The Limits of Fair Share

Thomas Nephew raises an important point about the erstwhile Fair Share Health Care law: Just as current federal law on employee benefits (known as ERISA) proved to be Fair Share's undoing in court, so may any attempt to enact universal health care through the states be in jeopardy:
Butler's brief leaves me with the feeling that just about any health care reform law can founder on the shoals of a vague federal ERISA preemption provision, shifting legal interpretations, and individual judicial temperaments... If a clear, fair choice to "pay or play" like Fair Share can be preempted by ERISA, so can any number of other laws.
This is a good point, but it's perhaps reaching to say Massachusetts' or Vermont's health care laws would run the risk of being preempted by ERISA. As I understand the Massachusetts plan, anyway, there's no connection between one's employer and one's health insurance, which was the fatal flaw of Fair Share.
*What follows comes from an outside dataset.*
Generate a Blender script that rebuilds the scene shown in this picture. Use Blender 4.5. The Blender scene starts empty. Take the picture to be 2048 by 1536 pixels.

Since any health care reform worth its salt, in my opinion, should discard the employer-based health care system (This old column from the American Prospect explains why), I think ERISA won't be a huge impediment to reform in the states.

While we're on the subject, I think Sen. Ron Wyden's proposal for universal health care has a lot of merits to it (Ezra Klein lays out the details). It would do a lot to make health care in America more accessible without radically disrupting the market for health insurance. If it passes, it would pretty much obviate the need for state-by-state reform.